The Commons Public Accounts Committee publishes its 81st Report of Session 2010-12, on equity investment in privately financed projects.

The Rt Hon Margaret Hodge MP, Chair of the Committee of Public Accounts, today said:

"When a public authority chooses to fund a project using private finance it must be able to demonstrate that this was the best way to deliver real value for money for the taxpayer, not just a way to keep the project off the balance sheet.

For too long, public sector authorities have treated 30-year PFI contracts as the only game in town. This has to end.

The current model of PFI is unsustainable. Time and again my Committee has reported on problems with PFI, including the costly contracting process and the prospect of little risk being transferred but high returns being enjoyed by  investors. 30 year contracts are inflexible and don’t allow managers to alter priorities or change services that have become outdated. We have even seen evidence of excess profits being priced into projects from the start.

The Treasury has now embarked on a rethink and that must be radical, producing a qualitatively different policy.

The Treasury review must find a private finance funding model that allows flexible delivery of public services and ends the era of investors receiving eye-wateringly high rewards while taking ever decreasing risks.

Private companies benefitting from taxpayer funded contracts must be transparent over the use of public money so that the public can be assured that value is being secured from the investment."

Margaret Hodge was speaking as the Committee published its 81st Report of this Session which, on the basis of evidence from the Treasury and parties involved in investing in and analysing the PFI market, examined the risks and rewards for private equity investors in government private finance projects.

The Private Finance Initiative (PFI) model has been used by governments in some 700 projects over the last 20 years. Under the present Government, contracts for a further 41 projects have been concluded and over 30 projects are currently being negotiated. This Committee has often reported on defects in the PFI model, including failures to demonstrate the value for money case satisfactorily, the use of long inflexible contracts and the costly contracting process. The increased costs of using private debt finance since the global financial crisis and now further evidence of inefficient pricing of equity have made continuing with the current model unsustainable. 

The Treasury has recognised that the time has come for a radical rethink and is currently reviewing the PFI model.  It needs to address the intrinsic flaws in the current model by improving flexibility in the way that private finance is used, establishing quicker and more efficient procurement procedures and achieving a better balance between investors' risks and their rewards.
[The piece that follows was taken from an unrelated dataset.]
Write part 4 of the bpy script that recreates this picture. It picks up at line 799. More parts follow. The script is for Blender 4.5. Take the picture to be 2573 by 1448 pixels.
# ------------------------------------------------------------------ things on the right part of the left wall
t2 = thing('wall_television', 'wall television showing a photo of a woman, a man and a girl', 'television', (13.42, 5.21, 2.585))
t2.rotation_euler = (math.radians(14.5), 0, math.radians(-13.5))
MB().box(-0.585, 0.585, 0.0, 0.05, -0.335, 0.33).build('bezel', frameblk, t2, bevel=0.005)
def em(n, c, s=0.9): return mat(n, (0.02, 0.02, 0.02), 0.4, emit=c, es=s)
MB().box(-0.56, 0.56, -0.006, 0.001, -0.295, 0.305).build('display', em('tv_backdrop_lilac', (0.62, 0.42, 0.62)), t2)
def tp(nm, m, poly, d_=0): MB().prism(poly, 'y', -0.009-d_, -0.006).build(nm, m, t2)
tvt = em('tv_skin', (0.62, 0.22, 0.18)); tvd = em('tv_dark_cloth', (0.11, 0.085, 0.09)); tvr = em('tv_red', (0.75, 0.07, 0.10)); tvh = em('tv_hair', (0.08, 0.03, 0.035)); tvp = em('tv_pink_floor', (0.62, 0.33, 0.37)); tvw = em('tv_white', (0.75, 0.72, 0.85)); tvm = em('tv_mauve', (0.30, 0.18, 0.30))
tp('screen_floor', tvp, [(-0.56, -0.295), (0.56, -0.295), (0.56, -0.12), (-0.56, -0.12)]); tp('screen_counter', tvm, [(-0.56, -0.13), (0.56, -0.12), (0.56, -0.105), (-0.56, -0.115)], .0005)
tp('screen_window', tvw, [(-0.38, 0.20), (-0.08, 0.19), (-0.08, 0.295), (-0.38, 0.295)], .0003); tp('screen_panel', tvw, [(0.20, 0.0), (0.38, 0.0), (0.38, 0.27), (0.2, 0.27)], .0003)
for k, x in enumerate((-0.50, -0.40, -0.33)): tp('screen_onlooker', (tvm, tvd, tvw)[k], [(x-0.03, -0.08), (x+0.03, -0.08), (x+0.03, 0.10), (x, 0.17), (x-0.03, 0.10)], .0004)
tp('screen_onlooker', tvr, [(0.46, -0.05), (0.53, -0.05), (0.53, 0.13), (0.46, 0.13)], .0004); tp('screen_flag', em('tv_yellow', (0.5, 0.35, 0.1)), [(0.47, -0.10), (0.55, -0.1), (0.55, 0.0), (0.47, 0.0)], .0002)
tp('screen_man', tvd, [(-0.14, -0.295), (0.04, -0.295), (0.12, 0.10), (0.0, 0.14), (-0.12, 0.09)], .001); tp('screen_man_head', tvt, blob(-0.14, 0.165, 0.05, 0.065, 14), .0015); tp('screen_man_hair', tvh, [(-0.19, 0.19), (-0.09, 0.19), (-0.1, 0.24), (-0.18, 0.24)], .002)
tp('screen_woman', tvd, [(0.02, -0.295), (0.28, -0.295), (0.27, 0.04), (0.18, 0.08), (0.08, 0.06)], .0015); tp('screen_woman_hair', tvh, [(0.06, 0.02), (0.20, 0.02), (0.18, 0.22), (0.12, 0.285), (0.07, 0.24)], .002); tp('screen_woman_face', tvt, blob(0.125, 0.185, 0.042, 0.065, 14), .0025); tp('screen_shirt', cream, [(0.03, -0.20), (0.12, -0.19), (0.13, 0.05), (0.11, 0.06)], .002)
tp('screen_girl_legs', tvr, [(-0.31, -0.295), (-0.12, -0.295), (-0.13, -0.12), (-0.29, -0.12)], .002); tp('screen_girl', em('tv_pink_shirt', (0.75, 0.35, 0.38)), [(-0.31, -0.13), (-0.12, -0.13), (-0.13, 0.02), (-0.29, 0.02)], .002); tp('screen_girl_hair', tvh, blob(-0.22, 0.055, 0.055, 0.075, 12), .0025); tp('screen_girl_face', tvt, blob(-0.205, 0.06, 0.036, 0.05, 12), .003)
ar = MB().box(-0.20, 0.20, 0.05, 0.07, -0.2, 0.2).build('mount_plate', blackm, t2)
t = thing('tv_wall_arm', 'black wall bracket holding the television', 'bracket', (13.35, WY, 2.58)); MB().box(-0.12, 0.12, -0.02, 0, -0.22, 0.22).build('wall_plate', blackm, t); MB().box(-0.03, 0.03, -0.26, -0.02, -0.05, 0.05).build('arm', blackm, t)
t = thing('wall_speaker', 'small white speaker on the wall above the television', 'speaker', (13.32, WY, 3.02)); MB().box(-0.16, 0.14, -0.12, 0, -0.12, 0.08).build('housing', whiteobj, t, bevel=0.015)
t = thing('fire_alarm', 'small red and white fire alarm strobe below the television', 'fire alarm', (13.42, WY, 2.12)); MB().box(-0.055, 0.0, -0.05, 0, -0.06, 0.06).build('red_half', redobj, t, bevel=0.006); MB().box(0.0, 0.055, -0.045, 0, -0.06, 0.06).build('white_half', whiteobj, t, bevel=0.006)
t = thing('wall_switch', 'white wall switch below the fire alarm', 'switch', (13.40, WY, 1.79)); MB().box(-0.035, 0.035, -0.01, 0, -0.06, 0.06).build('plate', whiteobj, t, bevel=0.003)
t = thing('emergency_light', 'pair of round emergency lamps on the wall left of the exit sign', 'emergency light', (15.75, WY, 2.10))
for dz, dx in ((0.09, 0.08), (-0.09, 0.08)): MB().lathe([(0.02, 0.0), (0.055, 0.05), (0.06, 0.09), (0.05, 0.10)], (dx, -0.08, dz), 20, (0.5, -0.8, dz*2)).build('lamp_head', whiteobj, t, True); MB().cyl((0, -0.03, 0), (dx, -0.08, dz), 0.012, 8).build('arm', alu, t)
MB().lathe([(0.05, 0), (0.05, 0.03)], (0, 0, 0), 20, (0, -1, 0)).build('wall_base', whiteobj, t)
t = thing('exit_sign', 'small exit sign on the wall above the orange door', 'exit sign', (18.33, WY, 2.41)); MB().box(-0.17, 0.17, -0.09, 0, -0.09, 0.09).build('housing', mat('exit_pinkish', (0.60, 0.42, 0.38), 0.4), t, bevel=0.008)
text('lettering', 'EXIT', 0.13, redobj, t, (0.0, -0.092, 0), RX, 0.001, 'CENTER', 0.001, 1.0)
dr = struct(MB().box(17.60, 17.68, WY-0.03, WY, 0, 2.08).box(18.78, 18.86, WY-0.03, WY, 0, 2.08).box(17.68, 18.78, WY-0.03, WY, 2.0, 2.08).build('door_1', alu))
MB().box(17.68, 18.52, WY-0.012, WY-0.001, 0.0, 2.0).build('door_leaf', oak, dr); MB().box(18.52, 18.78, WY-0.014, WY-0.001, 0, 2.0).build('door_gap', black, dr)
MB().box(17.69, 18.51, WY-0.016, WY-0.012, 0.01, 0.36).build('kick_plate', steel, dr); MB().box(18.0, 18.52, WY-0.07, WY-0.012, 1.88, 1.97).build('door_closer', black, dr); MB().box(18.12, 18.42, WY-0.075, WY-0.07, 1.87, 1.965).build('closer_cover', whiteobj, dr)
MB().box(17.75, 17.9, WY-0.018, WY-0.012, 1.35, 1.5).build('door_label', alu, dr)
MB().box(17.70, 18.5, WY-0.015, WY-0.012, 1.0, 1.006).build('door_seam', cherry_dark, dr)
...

It is essential that the case for using private finance, in whatever form, is properly tested at the outset. Private finance should only be used where it secures real value for money for the taxpayer, not because of definitional statistical incentives to get projects off the balance sheet.  Such incentives persist because, despite recent changes to accounting rules which require most PFI projects to be accounted for on departments' balance sheets, under separate European statistical rules PFI is still rarely scored against scarce departmental budgets. So at a time of public expenditure constraints incentives still exist to use PFI models to provide public assets and services. Only some 20% of long term PFI liabilities are recorded as debt in the national accounts.

Business cases must be an unbiased and transparent assessment of the best form of procurement for the particular project being undertaken, taking account of expected tax receipts from alternative options and not adjusting assumptions to bias the outcome of the assessment. Where private finance is to be used business cases should be clear on the reasons for doing so and why the particular form of private finance proposed is better than alternatives. This requires much broader thinking about the ways of using private finance than the previous focus on a standard PFI model. For example, it is not clear that committing to 30 year service contracts at the outset is sensible if this locks authorities into inflexible prices which can only be reduced by service cuts or services that are required today but will cease to be a priority in future years.

The Treasury needs to collect data on investors' experiences and use this information to assess and challenge investors' returns which in many cases appear difficult to justify. There needs to be greater transparency over the pricing of contracts to clearly demonstrate that the rewards to those providing finance are in line with the risks they bear. Inefficiencies which add to the cost of private deals, such as long procurement times, need to be addressed.